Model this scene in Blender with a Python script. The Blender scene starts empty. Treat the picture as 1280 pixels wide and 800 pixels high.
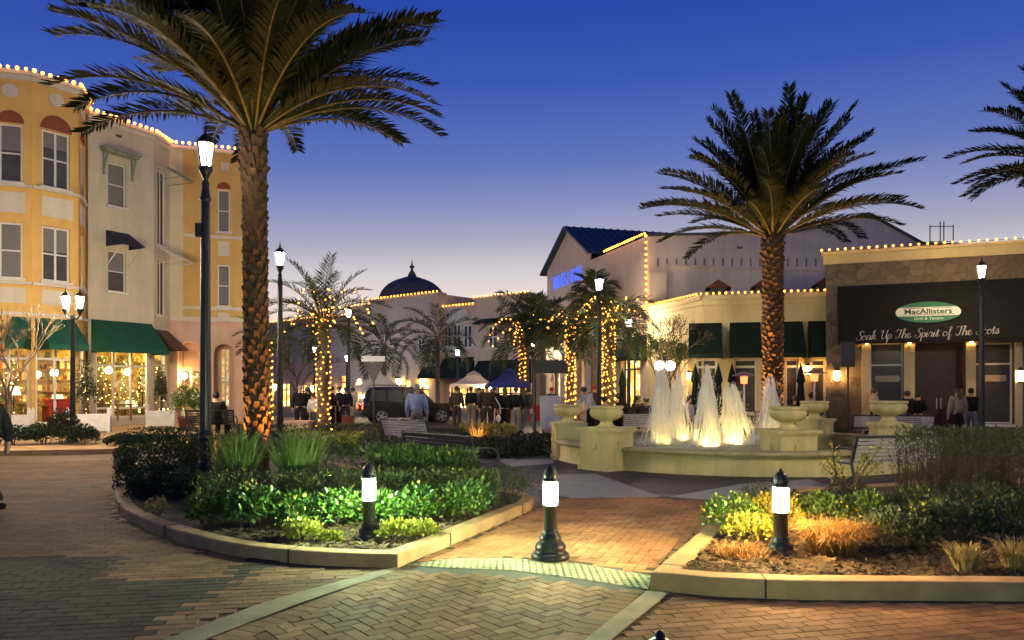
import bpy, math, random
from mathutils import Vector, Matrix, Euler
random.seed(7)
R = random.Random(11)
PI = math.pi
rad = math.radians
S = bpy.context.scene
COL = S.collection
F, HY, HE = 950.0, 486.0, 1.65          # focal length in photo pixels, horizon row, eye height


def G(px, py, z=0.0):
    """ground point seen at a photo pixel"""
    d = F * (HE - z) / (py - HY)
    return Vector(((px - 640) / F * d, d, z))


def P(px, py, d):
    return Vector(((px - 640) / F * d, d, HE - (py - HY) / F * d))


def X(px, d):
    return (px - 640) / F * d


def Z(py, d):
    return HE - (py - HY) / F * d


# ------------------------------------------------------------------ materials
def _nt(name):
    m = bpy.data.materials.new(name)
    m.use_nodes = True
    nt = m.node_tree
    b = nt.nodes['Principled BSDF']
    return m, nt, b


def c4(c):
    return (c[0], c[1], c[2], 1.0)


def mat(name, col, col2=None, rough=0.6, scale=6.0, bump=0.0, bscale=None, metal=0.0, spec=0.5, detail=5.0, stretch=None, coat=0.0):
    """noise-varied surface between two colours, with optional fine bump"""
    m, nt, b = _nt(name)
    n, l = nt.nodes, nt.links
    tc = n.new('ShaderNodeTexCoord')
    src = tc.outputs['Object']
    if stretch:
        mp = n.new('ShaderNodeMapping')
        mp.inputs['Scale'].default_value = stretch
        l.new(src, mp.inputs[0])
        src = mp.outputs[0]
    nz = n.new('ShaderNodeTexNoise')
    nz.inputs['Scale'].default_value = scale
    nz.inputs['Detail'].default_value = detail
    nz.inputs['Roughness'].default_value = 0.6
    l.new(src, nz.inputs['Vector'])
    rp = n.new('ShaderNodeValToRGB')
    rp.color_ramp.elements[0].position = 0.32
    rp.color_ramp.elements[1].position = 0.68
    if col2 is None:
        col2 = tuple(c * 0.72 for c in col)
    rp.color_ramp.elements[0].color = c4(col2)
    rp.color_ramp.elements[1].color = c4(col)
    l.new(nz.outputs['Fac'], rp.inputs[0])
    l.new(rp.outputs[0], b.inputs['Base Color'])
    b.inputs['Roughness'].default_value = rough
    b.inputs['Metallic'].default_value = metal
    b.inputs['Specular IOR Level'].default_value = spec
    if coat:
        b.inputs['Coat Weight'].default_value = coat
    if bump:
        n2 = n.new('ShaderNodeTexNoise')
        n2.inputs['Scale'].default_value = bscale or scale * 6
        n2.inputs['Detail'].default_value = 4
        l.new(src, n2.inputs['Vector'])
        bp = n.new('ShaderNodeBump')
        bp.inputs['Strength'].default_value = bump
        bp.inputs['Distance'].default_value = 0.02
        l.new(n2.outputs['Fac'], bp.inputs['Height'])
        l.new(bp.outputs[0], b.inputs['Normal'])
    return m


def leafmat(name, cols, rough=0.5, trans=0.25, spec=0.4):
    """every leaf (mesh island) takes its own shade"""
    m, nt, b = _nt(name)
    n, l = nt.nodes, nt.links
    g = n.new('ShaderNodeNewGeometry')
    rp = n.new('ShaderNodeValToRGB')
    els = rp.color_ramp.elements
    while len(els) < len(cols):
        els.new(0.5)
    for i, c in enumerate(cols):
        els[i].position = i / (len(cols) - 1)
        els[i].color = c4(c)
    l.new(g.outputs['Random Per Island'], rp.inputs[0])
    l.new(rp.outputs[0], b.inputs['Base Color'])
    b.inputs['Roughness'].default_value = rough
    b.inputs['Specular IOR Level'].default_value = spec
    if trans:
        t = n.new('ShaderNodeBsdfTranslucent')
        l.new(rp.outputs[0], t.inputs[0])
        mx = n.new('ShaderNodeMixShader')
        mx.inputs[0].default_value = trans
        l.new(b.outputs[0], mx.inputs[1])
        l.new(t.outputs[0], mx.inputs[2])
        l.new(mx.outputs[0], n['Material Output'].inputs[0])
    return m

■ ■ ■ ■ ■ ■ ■

GIVEN TASK = Skip the pictures, please, and transcribe only the lines from the beginning of the material through the one that contains "return (c[0], c[1], c[2], 1.0)".

CORRECT ANSWER =
Model this scene in Blender with a Python script. The Blender scene starts empty. Treat the picture as 1280 pixels wide and 800 pixels high.
import bpy, math, random
from mathutils import Vector, Matrix, Euler
random.seed(7)
R = random.Random(11)
PI = math.pi
rad = math.radians
S = bpy.context.scene
COL = S.collection
F, HY, HE = 950.0, 486.0, 1.65          # focal length in photo pixels, horizon row, eye height


def G(px, py, z=0.0):
    """ground point seen at a photo pixel"""
    d = F * (HE - z) / (py - HY)
    return Vector(((px - 640) / F * d, d, z))


def P(px, py, d):
    return Vector(((px - 640) / F * d, d, HE - (py - HY) / F * d))


def X(px, d):
    return (px - 640) / F * d


def Z(py, d):
    return HE - (py - HY) / F * d


# ------------------------------------------------------------------ materials
def _nt(name):
    m = bpy.data.materials.new(name)
    m.use_nodes = True
    nt = m.node_tree
    b = nt.nodes['Principled BSDF']
    return m, nt, b


def c4(c):
    return (c[0], c[1], c[2], 1.0)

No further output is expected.